An Arabic saying goes: Man fears time, time fears the Pyramids. I wish I could emulate Pyramids and fear time not. Time is cruel, time is violent and of course time waits for none. I read all the discourses of Stephen Hawking’s in hope he could provide some optimism to withstand the travails of time in near future. In spite of shredding my most elemental pragmatism, he just sounded good at the most to me. Taming time, if possible, gets difficult with time. Time is a great equalizer. But one with capital resources will still be able to exploit it the most, or have chance to do so at the least. Time lost is opportunities lost. Opportunities are trade-offs and optimization: making the best of the resources. ‘Best’ is debatable and non-uniform. Here you can decide. You can’t have best of both worlds. But once you’ve made your mark in one world, you strive for the other. Time is running fast for me as it is for everyone else. And it does mean not having the option of certain opportunities; or missed opportunities at least. I fail to realize or accept that one cannot cash in all the opportunities. Opportunity A availed is opportunity B missed. And opportunity B missed is sometimes opportunity A missed as well. (This I say from my experiences with B-Schools ;) )
I was eighteen and I thought I’d backpack to Ladakh. It has been five years since then, Ladakh is still uncharted. My wish to document architectural patterns across the country, given the sucker of buildings I am, has not gone beyond perusal plans and buying few books. And my quixotic overland trip from Delhi to Marrakech is on kibosh more for lack of capital than mind-wracking visa-complications. Writing a trilogy on a city I love is yet to take even a shape as well. So all whimsical fancies, I am still fancying. I sometimes envy Marco Polos and Ibn Batuttas, who could explore unknown lands on caprice and be famous and immortal for that as well.
Life is too short to fulfill all your dreams and too long for just dreaming. Here I fear the time. Blessed are those who find meaning in what they do and remain ignoramus to anything else. No enlightenment is better than half enlightenment.
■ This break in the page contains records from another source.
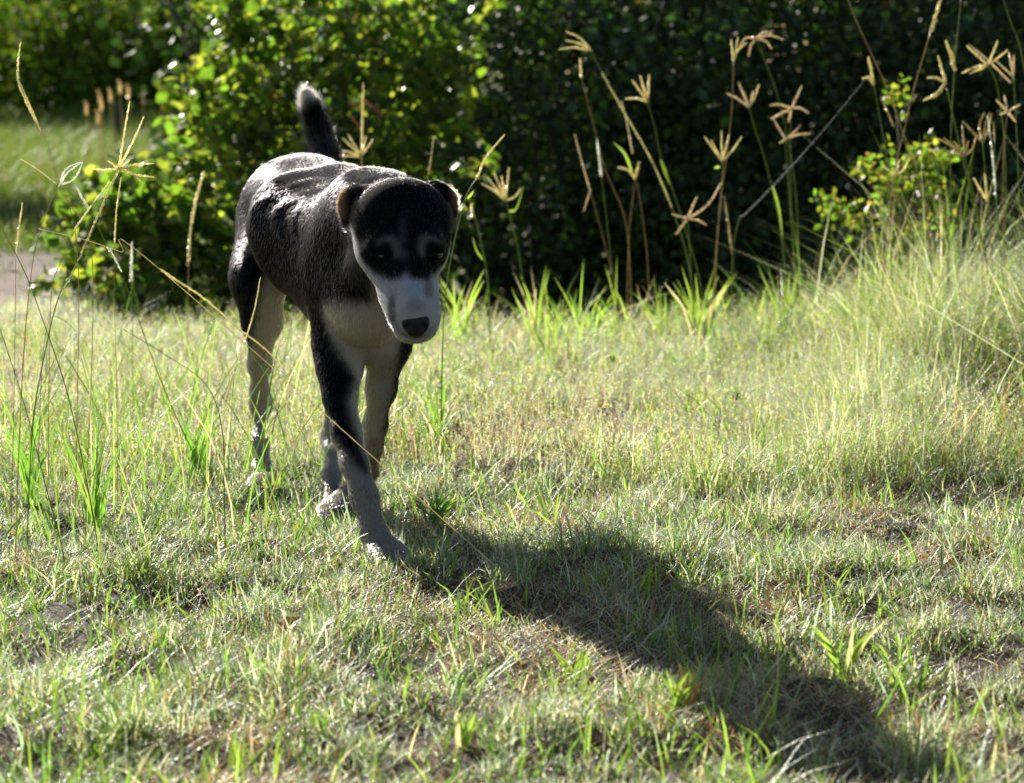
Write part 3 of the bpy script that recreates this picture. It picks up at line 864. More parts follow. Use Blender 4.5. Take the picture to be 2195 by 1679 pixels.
def rand_rot(n, up=None, spread=1.0):
    """frames whose y axis is the leaf's direction"""
    y = rng.normal(0, 1, (n, 3)) * spread + (0 if up is None else up)
    y /= np.linalg.norm(y, axis=1)[:, None]
    z = rng.normal(0, .55, (n, 3)) + np.array([0, 0, 1]); z -= y * (z * y).sum(1)[:, None]; z /= np.linalg.norm(z, axis=1)[:, None]
    x = np.cross(y, z)
    return np.stack([x, y, z], 2)          # columns

def leaves_np(pos, R, size, lv, lf):
    v = np.einsum('nij,kj->nki', R, lv) * size[:, None, None] + pos[:, None]
    n, k = len(pos), len(lv)
    return v.reshape(-1, 3), (np.arange(n)[:, None, None] * k + lf[None]).reshape(-1, 3), k

from mathutils import Matrix
def bush(name, label, cat, base, lobes, n_twig, per_twig, leaf, cols, wts, mat, n_single=300, group=None, twig_len=.22, wide=.42, branch_r=.008):
    base = np.array(base, float)
    root = empty(name, base, label, cat, group)
    lv, lf = leaf_shape(wide=wide)
    L = np.array([l[3][0] * l[3][1] * l[3][2] for l in lobes]) ** .7; L /= L.sum()
    pos, Rm, size = [], [], []
    bb = Buf()
    centre = np.mean([P(*l[:3]) for l in lobes], axis=0)
    for t in range(n_twig):
        l = lobes[rng.choice(len(lobes), p=L)]
        d = rng.normal(0, 1, 3); d /= np.linalg.norm(d); rr = rng.random() ** .45
        c = P(*l[:3]) + d * rr * np.array(l[3])
        out = (c - centre); out /= np.linalg.norm(out) + 1e-6
        td = out * .6 + np.array([0, -.1, .35]) + rng.normal(0, .45, 3); td /= np.linalg.norm(td)
        tl = twig_len * rng.uniform(.6, 1.3)
        s0 = c - td * tl * .5; s1 = c + td * tl * .5 + np.array([0, 0, -.15 * tl])
        mid = (s0 + s1) / 2 + np.array([0, 0, .04 * tl])
        b0 = base + np.array([rng.normal(0, .08), rng.normal(0, .08), 0])
        m1 = b0 * .5 + s0 * .5 + np.array([0, 0, .15]) + rng.normal(0, .05, 3)
        if t % 4 == 0:
            v, f = tube(catmull([b0, m1, s0], 7), np.linspace(branch_r, branch_r * .3, 7), 4); bb.add(v, f)
        v, f = tube(catmull([s0, mid, s1], 5), np.linspace(branch_r * .3, .0008, 5), 3); bb.add(v, f)
        k = max(3, int(per_twig * rng.uniform(.6, 1.4)))
        q = rng.random(k)[:, None]; q[0] = 1
        pp = s0 * (1 - q) + s1 * q + rng.normal(0, .010, (k, 3))
        pos.append(pp); Rm.append(rand_rot(k, td * .8 + np.array([0, 0, -.1]), .6)); size.append(leaf * rng.uniform(.55, 1.25, k))
    pos = np.concatenate(pos); Rm = np.concatenate(Rm); size = np.concatenate(size)
    link('branches', bb.mesh('branches', M_BARK, True, base), root, kind='stuff')
    u, v = proj(pos); vis = (u > 0) & (u < 2195) & (v > 0) & (v < 1679)
    score = np.where(vis, size / pos[:, 1] * (1 - .35 * sstep(-1, 1, (pos[:, 1] - centre[1]) / .5)), 0)
    order = np.argsort(-score); single = order[:n_single]; rest = order[n_single:]
    tint = pick(len(pos), wts, cols, .3)
    vv, ff, k = leaves_np(pos[rest] - base, Rm[rest], size[rest], lv, lf)
    link('foliage', mesh_np('foliage', vv, ff, mat, np.repeat(tint[rest], k, 0)), root, kind='stuff')
    if n_single:
        protos = []
        for cidx in range(6):
            protos.append(mesh_np('leaf', lv, lf, mat, np.tile(pick(1, wts, cols, .25), (len(lv), 1))))
        for j, i in enumerate(single):
            o = bpy.data.objects.new('leaf', protos[j % 6]); COL.objects.link(o); o.parent = root
            M = Matrix(Rm[i].tolist()).to_4x4(); M = Matrix.Translation(pos[i] - base) @ M @ Matrix.Scale(float(size[i]), 4)
            o.matrix_basis = M
    return root

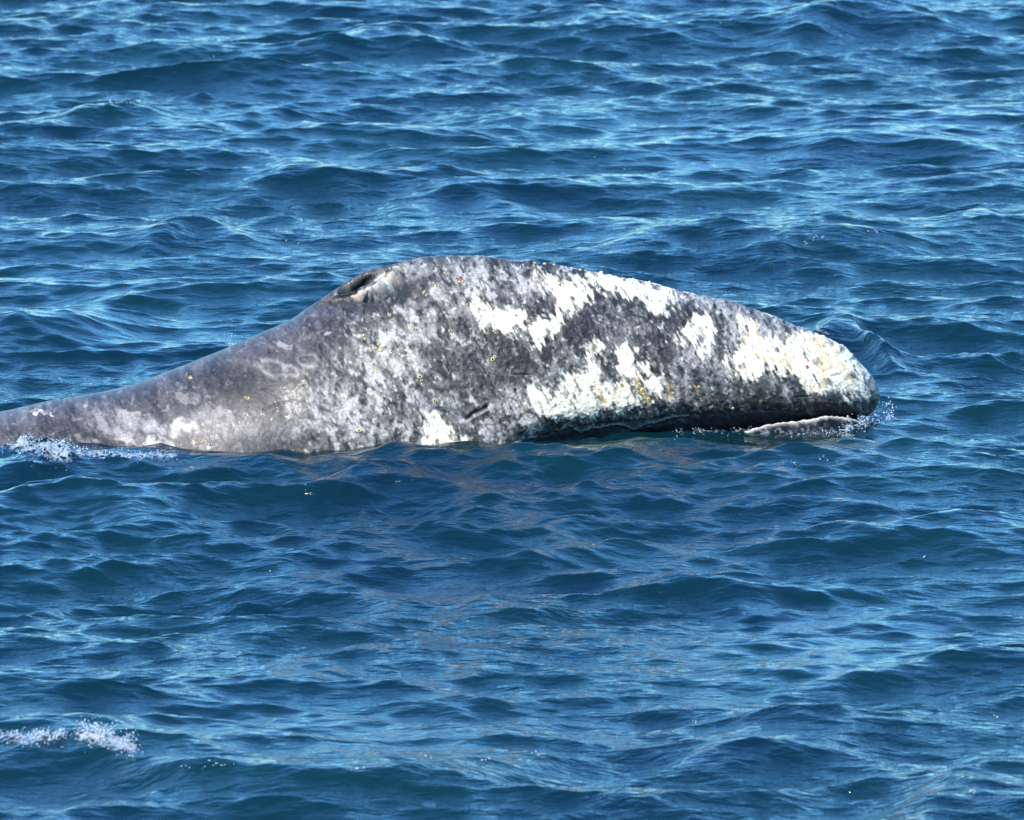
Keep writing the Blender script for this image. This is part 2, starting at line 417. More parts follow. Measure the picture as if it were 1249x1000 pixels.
# yellowish stains on the white snout and orange seams
stain = np.zeros(EX.shape)
for pts, wd_, k in [(z4([(765, 300), (790, 390), (800, 440), (820, 515)]), 2.6, 0.9), (z4([(850, 340), (880, 400), (915, 470)]), 2.0, 0.7), (z4([(460, 215), (485, 300), (520, 390)]), 2.2, 0.8),
                    (z3([(505, 640), (540, 690), (572, 718)]), 2.0, 0.95), (z3([(590, 700), (640, 650)]), 2.4, 0.7), (z3([(690, 620), (710, 660), (740, 720)]), 3.0, 0.7), (z3([(350, 190), (375, 230)]), 2.5, 0.5),
                    (z4([(640, 330), (660, 420)]), 2.0, 0.5), (z4([(700, 480), (740, 520), (800, 515)]), 2.5, 0.5), (z4([(720, 255), (770, 320)]), 2.6, 0.6), (z3([(840, 640), (850, 700)]), 1.8, 0.6), (z3([(950, 640), (975, 680)]), 1.8, 0.5),
                    (z4([(60, 520), (80, 590)]), 1.8, 0.6)]:
    stain = np.maximum(stain, k * np.exp(-(line_dist(wx * 0.5 + EXn * 0.5, wy * 0.5 + EYn * 0.5, pts) / wd_) ** 2))
stain = np.maximum(stain, 0.5 * sstep(0.06, 0.2, nz(12, 21, 3, 2.0)) * white * sstep(850, 930, EXn))
st = stain[..., None] * (0.6 + 0.8 * np.clip(m3 + 0.3, 0, 1))[..., None]
C = C * (1 - st) + np.array([0.50, 0.33, 0.12]) * st
sm = (0.35 * sstep(0.05, 0.25, nz(20, 22, 3)) * head * light)[..., None]
C = C * (1 - sm) + C * np.array([1.12, 1.02, 0.75]) * sm

# ---- relief
disp = 0.0045 * nz(48, 31, 3) + head * (0.006 * nz(9, 32, 4, 1.5) + 0.0035 * nz(3.0, 33, 2)) + (1 - head) * 0.0015 * nz(10, 34, 3)
disp = disp + white * 0.0022 * (1 + 1.5 * m3) + head * 0.0028 * sstep(0.10, 0.24, nz(4.4, 37, 2, 1.8)) - head * 0.004 * sstep(0.14, 0.24, nz(6.5, 38, 3, 1.6))
# raised crusts along the crown's edge
crust = sstep(0.14, 0.26, nz(5.5, 35, 2)) * sstep(560, 640, EXn) * sstep(26, 6, EYn - f_top(np.clip(EXn, -700, TIP)))
disp = disp + 0.008 * crust

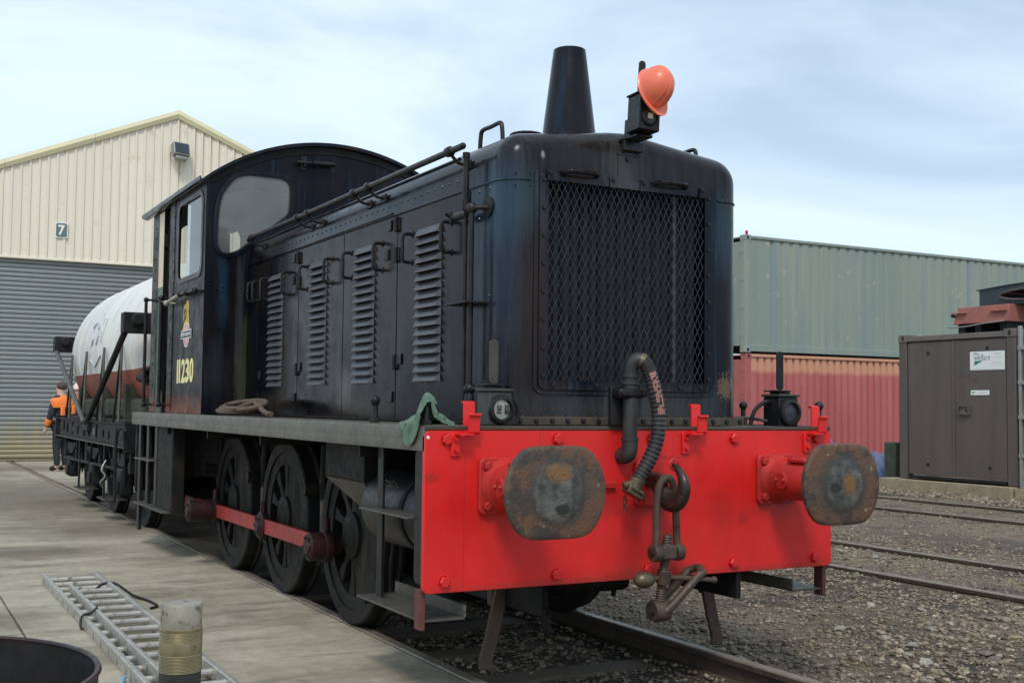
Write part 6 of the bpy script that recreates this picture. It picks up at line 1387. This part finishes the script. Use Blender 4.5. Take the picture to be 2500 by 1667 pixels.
mb = MB().lathe([(.0001, 1.80), (.05, 1.79), (.095, 1.75), (.112, 1.68), (.112, 1.665), (.135, 1.66)], (0, .045, 0), 'z', 24); mb.v = [tuple(M2 @ Vector(p)) for p in mb.v]; mb.build('hat', 'hat_pink', p2)

# ================================================================== FOREGROUND
ld = thing('ladder', (-2.08, 2.4, 0), 'aluminium extension ladder lying on the concrete', 'ladder')
def stile(x0, x1, y0, y1, z0, z1, parent=ld): return MB().box(x0, x1, y0, y1, z0, z1).build('stile', 'aluminium', parent, .005)
YN = -2.2; zz0 = .0
for x in (-2.262, -1.905): stile(x-.014, x+.014, YN, 4.60, zz0, zz0+.068)
for x in (-2.190, -1.938): stile(x-.013, x+.013, YN, 3.72, zz0+.034, zz0+.104)
rg = MB(); rg.cyl((-2.249, 0, 0), (-1.918, 0, 0), .0165, n=10); rg = rg.mesh('rung'); rg.materials.append(MATS['aluminium_dirty'])
for k in range(27): obj('rung', rg, None, ld, 0, T(0, 4.44-.25*k, .034))
rg2 = MB(); rg2.cyl((-2.178, 0, 0), (-1.950, 0, 0), .017, n=10); rg2 = rg2.mesh('rung'); rg2.materials.append(MATS['aluminium'])
for k in range(24): obj('rung', rg2, None, ld, 0, T(0, 3.56-.25*k, .070))
cap = MB().prism(rrect(-.013, .013, -.022, .022, .012), 'x', -.0035, .0); cap = cap.mesh('rung_end'); cap.materials.append(MATS['grey_galv'])
for k in range(27): obj('rung_end', cap, None, ld, 0, T(-2.2762, 4.44-.25*k, .034))
for k in range(24): obj('rung_end', cap, None, ld, 0, T(-2.2032, 3.56-.25*k, .070))
for y in (1.05, .30): MB().box(-2.280, -2.243, y, y+.025, -.002, .075).build('joint_band', 'grey_galv', ld, .003)
MB().tube(catmull([(-2.19, 2.62, .115), (-2.23, 2.60, .085), (-2.277, 2.58, .078), (-2.290, 2.57, .05), (-2.290, 2.55, .012), (-2.27, 2.53, .004)], 5), .008, 6).build('tie_cord', 'flat_black', ld)
MB().tube(catmull([(-2.00, 3.90, .03), (-1.95, 3.84, .075), (-1.88, 3.80, .075), (-1.80, 3.62, .02), (-1.74, 3.42, .008), (-1.72, 3.18, .008), (-1.78, 3.08, .008)], 6), .009, 6).build('tie_cord', 'flat_black', ld)
MB().tube(catmull([(-2.30, 1.10, .02), (-2.33, 1.0, .015), (-2.335, .86, .012), (-2.31, .72, .012), (-2.35, .62, .012), (-2.40, .55, .012)], 6), .010, 6).build('blue_cord', 'blue_rope', ld)
MB().tube(catmull([(-2.32, .42, .012), (-2.28, .34, .03), (-2.34, .22, .012), (-2.42, .18, .012)], 6), .012, 6).build('blue_cord', 'blue_rope', ld)

pp = thing('standpipe', (-2.792, -2.205, 0), 'grey metal standpipe with a threaded brass collar near the bottom edge', 'pipe')
CP = (-2.792, -2.205, 0)
MB().lathe([(.085, -.003), (.085, .012), (.05, .014)], CP, 'z', 24).build('base_flange', 'black_iron', pp)
MB().lathe([(.0452, .0), (.0452, .645), (.0455, .757)], CP, 'z', 40).build('lower_pipe', 'rubber', pp)
MB().lathe([(.0452, .660), (.0464, .661), (.0464, .688), (.0452, .689)], CP, 'z', 40).build('rubber_ring', 'rubber', pp)
pr = [(.044, .7575)]
for k in range(13): pr += [(.0466, .7585+.0030*k), (.0452, .7600+.0030*k)]
pr += [(.0458, .800), (.0462, .803), (.0462, .822), (.0456, .824)]
for k in range(7): pr += [(.0466, .8255+.0030*k), (.0453, .8270+.0030*k)]
pr += [(.0466, .8475), (.0468, .852), (.0440, .8535)]
MB().lathe(pr, CP, 'z', 48).build('threaded_collar', 'brass', pp)
mb = MB().lathe([(.0445, .850), (.0445, .903), (.0430, .9055), (.0001, .9062)], CP, 'z', 48); mb.build('plug', 'cast_metal', pp)

dm = thing('oil_drum', (-3.412, -2.97, 0), 'open black steel drum with a rusty rim in the bottom left corner', 'drum')
CD = (-3.412, -2.97, 0); rD = .318
MB().lathe([(.0001, .002), (rD-.006, .002), (rD, .01), (rD, .30), (rD+.010, .315), (rD, .33), (rD, .62), (rD+.010, .635), (rD, .65), (rD, .955), (rD-.004, .955), (rD-.004, .86)], CD, 'z', 72).build('shell', 'tub_black', dm)
MB().lathe([(rD-.004, .950), (rD+.001, .948), (rD+.0045, .953), (rD+.002, .958), (rD-.003, .958), (rD-.005, .955)], CD, 'z', 72, closed=True).build('rim', 'tub_rim', dm)
MB().lathe([(.0001, .885), (rD-.005, .885)], CD, 'z', 64).build('waste_oil', 'oil', dm)
print('objects', len(bpy.data.objects), 'stones', cnt)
I am twenty-three, a number I dreaded till yesterday (I now have a phobia for the number twenty-four). TRAI has regulated pesky calls and spam SMS-es. The country’s Silent-PM is First-birthday-boy for the day. Bhagat Singh will be remember for a day. Google is finally into its teens, celebrating thirteenth year of its launch (they are overdoing Doodles these days though they deserve one today). Yash Chopra will get more birthday texts than Dev Anand given the number of sycophants he has. Out of the above and others, I cannot imagine a life without Google. All thanks to Larry and Sergey. And I now need to brace myself to equate time and opportunities. Capitalism is a distraction. I hope I find it so too.